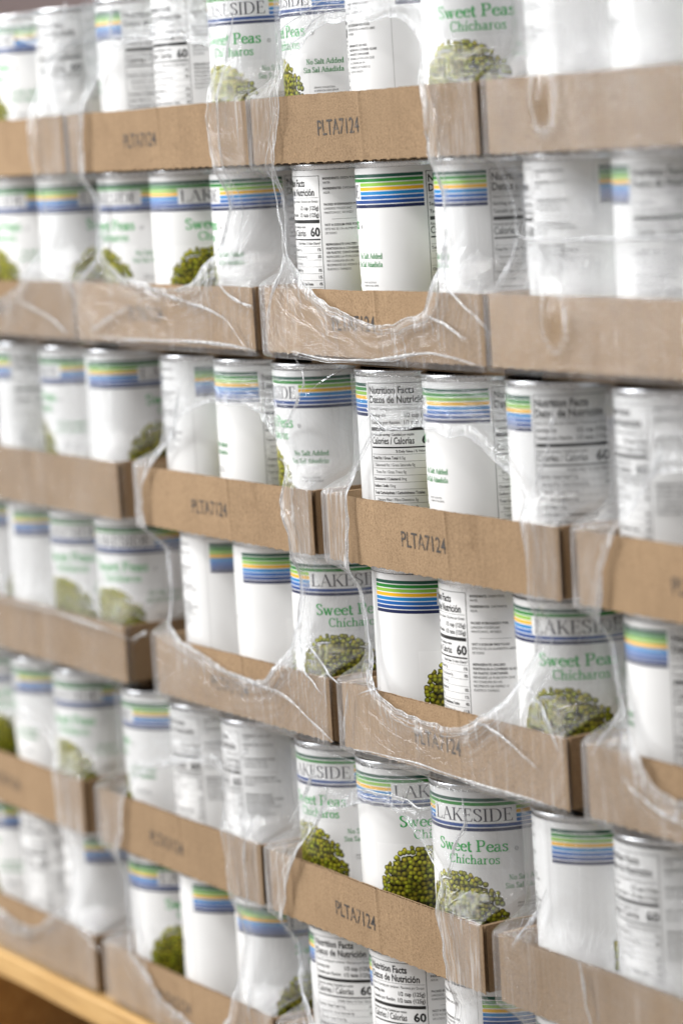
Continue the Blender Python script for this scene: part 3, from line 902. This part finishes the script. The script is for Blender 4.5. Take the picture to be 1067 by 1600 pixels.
fl = slab('floor', -6000, 6000, -6000, 6000, -960, -880, m_flat('floor_concrete', (0.30, 0.27, 0.24), 0.5))
fl['kind'] = 'structure'
bw = slab('back_wall', -16000, 2500, 3300, 3400, -880, 2600, m_flat('dull_red_wall', (0.95, 0.74, 0.71), 0.7))
bw['kind'] = 'structure'

# wooden pallet under the stack
pal = bpy.data.objects.new('wooden_pallet', None)
COL.objects.link(pal)
pal.location = (0.25 * 1, 0, -0.88)
tag(pal, 'orange-brown wooden pallet under the bottom layer of trays', 'pallet')
PZ = 880.0
for i, y0 in enumerate((-7.0, 150, 310, 470)):
    mb = MB()
    x0, x1, y1, z0, z1 = -750, 800, y0 + 95, 144.0, 162.5
    n = 40
    vs = []
    for k in range(n + 1):
        xx = x0 + (x1 - x0) * k / n
        jz = 0.6 * math.sin(k * 0.9 + i)
        for (yy, zz) in ((y0, z0 + jz), (y0, z1 - 1.2), (y0 + 1.4, z1), (y1, z1), (y1, z0)):
            vs.append((xx, yy + 0.5 * math.sin(k * 1.7 + i), zz))
    fs = []
    for k in range(n):
        for q in range(5):
            fs.append((k * 5 + q, (k + 1) * 5 + q, (k + 1) * 5 + (q + 1) % 5, k * 5 + (q + 1) % 5))
    fs += [(0, 1, 2, 3, 4), tuple(n * 5 + q for q in (4, 3, 2, 1, 0))]
    mb.add(vs, fs)
    link('deck_board', mb.mesh('deck_board'), pal, [WOOD])
for x0 in (-745, 0, 700):
    mb = MB()
    mb.box(x0, x0 + 95, 6, 560, 16, 143.5)
    link('stringer', mb.mesh('stringer'), pal, [WOOD])
for y0 in (0, 230, 465):
    mb = MB()
    mb.box(-750, 800, y0, y0 + 95, 0, 15.5)
    link('base_board', mb.mesh('base_board'), pal, [WOOD])


# ------------------------------------------------------------------ cardboard trays
def wall_mesh(W, rng, code=None, vis_top=True):
    """front wall along +x from 0..W, outer face at y=0, made of two liners and the fluted sheet between"""
    mb = MB()
    n = int(W / 1.5)
    xs = np.linspace(0, W, n + 1)
    fold = W * (0.535 + rng.uniform(-.02, .02))
    bow = -1.1 * np.sin(np.pi * xs / W) + noise1(n + 1, 40, rng, False) * 0.35 - 0.8 * np.exp(-((xs - fold) / 1.6) ** 2)
    top = TH + noise1(n + 1, 22, rng, False) * 0.35 + noise1(n + 1, 2, rng, False) * 0.18
    # the perforated lower edge: short tabs left by the cut
    ph = (xs + noise1(n + 1, 9, rng, False) * 1.2 + rng.uniform(0, 9)) % 10.5
    bot = np.where(ph < 3.6, -0.55, 0.0) + noise1(n + 1, 3, rng, False) * 0.16
    T = 3.4
    levels = 7
    for (yo, yi, z_t, z_b) in ((0.0, 0.45, top, bot), (T - .45, T, top - .25, np.zeros(n + 1) + .4)):
        vs = []
        for i in range(n + 1):
            for q in range(levels + 1):
                z = z_b[i] + (z_t[i] - z_b[i]) * q / levels
                ob = bow[i] * (0.35 + 0.65 * q / levels)
                vs.append((xs[i], yo + ob, z))
            for q in range(levels, -1, -1):
                z = z_b[i] + (z_t[i] - z_b[i]) * q / levels
                ob = bow[i] * (0.35 + 0.65 * q / levels)
                vs.append((xs[i], yi + ob, z))
        m_ = 2 * (levels + 1)
        fs = []
        for i in range(n):
            for q in range(m_):
                a, b = i * m_ + q, i * m_ + (q + 1) % m_
                fs.append((a, b, b + m_, a + m_))
        fs.append(tuple(range(m_)))
        fs.append(tuple(n * m_ + q for q in range(m_ - 1, -1, -1)))
        mb.add(vs, [f[::-1] for f in fs])
    # flute
    nf = int(W / 0.9)
    xf = np.linspace(0.2, W - 0.2, nf + 1)
    yf = 1.7 + 1.15 * np.sin(xf * 2 * math.pi / 7.2)
    bf = np.interp(xf, xs, bow)
    tf = np.interp(xf, xs, top) - 0.35
    vs = []
    for i in range(nf + 1):
        for (dy, z) in ((0, 0.6), (0, tf[i]), (.22, tf[i]), (.22, 0.6)):
            vs.append((xf[i], yf[i] + dy + bf[i] * (0.35 if z < 1 else 1.0), z))
    fs = []
    for i in range(nf):
        for q in range(3):
            fs.append((i * 4 + q, i * 4 + q + 1, i * 4 + q + 5, i * 4 + q + 4))
    mb.add(vs, fs)
    if code:
        v, f = font_poly(code, 0.004, 3)
        x0, x1 = v[:, 0].min(), v[:, 0].max()
        cx = W * 0.335 + rng.uniform(-4, 4)
        wd = 50.0 + rng.uniform(-1.5, 1.5)
        tilt = rng.uniform(-.022, .022)
        vs = []
        jz = rng.uniform(-1, 1)
        for p in v:
            X = cx + (p[0] - x0) / (x1 - x0) * wd
            Z = 14.6 + jz + p[1] / 0.73 * 9.6 + (X - cx) * tilt
            bb = float(np.interp(X, xs, bow)) * (0.35 + 0.65 * Z / TH)
            vs.append((X, -0.22 + bb, Z))
        mb.add(vs, f, 1)
    return mb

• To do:
Omit the pictures and reproduce the listing exactly.

• Exercise response:
Continue the Blender Python script for this scene: part 3, from line 902. This part finishes the script. The script is for Blender 4.5. Take the picture to be 1067 by 1600 pixels.
fl = slab('floor', -6000, 6000, -6000, 6000, -960, -880, m_flat('floor_concrete', (0.30, 0.27, 0.24), 0.5))
fl['kind'] = 'structure'
bw = slab('back_wall', -16000, 2500, 3300, 3400, -880, 2600, m_flat('dull_red_wall', (0.95, 0.74, 0.71), 0.7))
bw['kind'] = 'structure'

# wooden pallet under the stack
pal = bpy.data.objects.new('wooden_pallet', None)
COL.objects.link(pal)
pal.location = (0.25 * 1, 0, -0.88)
tag(pal, 'orange-brown wooden pallet under the bottom layer of trays', 'pallet')
PZ = 880.0
for i, y0 in enumerate((-7.0, 150, 310, 470)):
    mb = MB()
    x0, x1, y1, z0, z1 = -750, 800, y0 + 95, 144.0, 162.5
    n = 40
    vs = []
    for k in range(n + 1):
        xx = x0 + (x1 - x0) * k / n
        jz = 0.6 * math.sin(k * 0.9 + i)
        for (yy, zz) in ((y0, z0 + jz), (y0, z1 - 1.2), (y0 + 1.4, z1), (y1, z1), (y1, z0)):
            vs.append((xx, yy + 0.5 * math.sin(k * 1.7 + i), zz))
    fs = []
    for k in range(n):
        for q in range(5):
            fs.append((k * 5 + q, (k + 1) * 5 + q, (k + 1) * 5 + (q + 1) % 5, k * 5 + (q + 1) % 5))
    fs += [(0, 1, 2, 3, 4), tuple(n * 5 + q for q in (4, 3, 2, 1, 0))]
    mb.add(vs, fs)
    link('deck_board', mb.mesh('deck_board'), pal, [WOOD])
for x0 in (-745, 0, 700):
    mb = MB()
    mb.box(x0, x0 + 95, 6, 560, 16, 143.5)
    link('stringer', mb.mesh('stringer'), pal, [WOOD])
for y0 in (0, 230, 465):
    mb = MB()
    mb.box(-750, 800, y0, y0 + 95, 0, 15.5)
    link('base_board', mb.mesh('base_board'), pal, [WOOD])


# ------------------------------------------------------------------ cardboard trays
def wall_mesh(W, rng, code=None, vis_top=True):
    """front wall along +x from 0..W, outer face at y=0, made of two liners and the fluted sheet between"""
    mb = MB()
    n = int(W / 1.5)
    xs = np.linspace(0, W, n + 1)
    fold = W * (0.535 + rng.uniform(-.02, .02))
    bow = -1.1 * np.sin(np.pi * xs / W) + noise1(n + 1, 40, rng, False) * 0.35 - 0.8 * np.exp(-((xs - fold) / 1.6) ** 2)
    top = TH + noise1(n + 1, 22, rng, False) * 0.35 + noise1(n + 1, 2, rng, False) * 0.18
    # the perforated lower edge: short tabs left by the cut
    ph = (xs + noise1(n + 1, 9, rng, False) * 1.2 + rng.uniform(0, 9)) % 10.5
    bot = np.where(ph < 3.6, -0.55, 0.0) + noise1(n + 1, 3, rng, False) * 0.16
    T = 3.4
    levels = 7
    for (yo, yi, z_t, z_b) in ((0.0, 0.45, top, bot), (T - .45, T, top - .25, np.zeros(n + 1) + .4)):
        vs = []
        for i in range(n + 1):
            for q in range(levels + 1):
                z = z_b[i] + (z_t[i] - z_b[i]) * q / levels
                ob = bow[i] * (0.35 + 0.65 * q / levels)
                vs.append((xs[i], yo + ob, z))
            for q in range(levels, -1, -1):
                z = z_b[i] + (z_t[i] - z_b[i]) * q / levels
                ob = bow[i] * (0.35 + 0.65 * q / levels)
                vs.append((xs[i], yi + ob, z))
        m_ = 2 * (levels + 1)
        fs = []
        for i in range(n):
            for q in range(m_):
                a, b = i * m_ + q, i * m_ + (q + 1) % m_
                fs.append((a, b, b + m_, a + m_))
        fs.append(tuple(range(m_)))
        fs.append(tuple(n * m_ + q for q in range(m_ - 1, -1, -1)))
        mb.add(vs, [f[::-1] for f in fs])
    # flute
    nf = int(W / 0.9)
    xf = np.linspace(0.2, W - 0.2, nf + 1)
    yf = 1.7 + 1.15 * np.sin(xf * 2 * math.pi / 7.2)
    bf = np.interp(xf, xs, bow)
    tf = np.interp(xf, xs, top) - 0.35
    vs = []
    for i in range(nf + 1):
        for (dy, z) in ((0, 0.6), (0, tf[i]), (.22, tf[i]), (.22, 0.6)):
            vs.append((xf[i], yf[i] + dy + bf[i] * (0.35 if z < 1 else 1.0), z))
    fs = []
    for i in range(nf):
        for q in range(3):
            fs.append((i * 4 + q, i * 4 + q + 1, i * 4 + q + 5, i * 4 + q + 4))
    mb.add(vs, fs)
    if code:
        v, f = font_poly(code, 0.004, 3)
        x0, x1 = v[:, 0].min(), v[:, 0].max()
        cx = W * 0.335 + rng.uniform(-4, 4)
        wd = 50.0 + rng.uniform(-1.5, 1.5)
        tilt = rng.uniform(-.022, .022)
        vs = []
        jz = rng.uniform(-1, 1)
        for p in v:
            X = cx + (p[0] - x0) / (x1 - x0) * wd
            Z = 14.6 + jz + p[1] / 0.73 * 9.6 + (X - cx) * tilt
            bb = float(np.interp(X, xs, bow)) * (0.35 + 0.65 * Z / TH)
            vs.append((X, -0.22 + bb, Z))
        mb.add(vs, f, 1)
    return mb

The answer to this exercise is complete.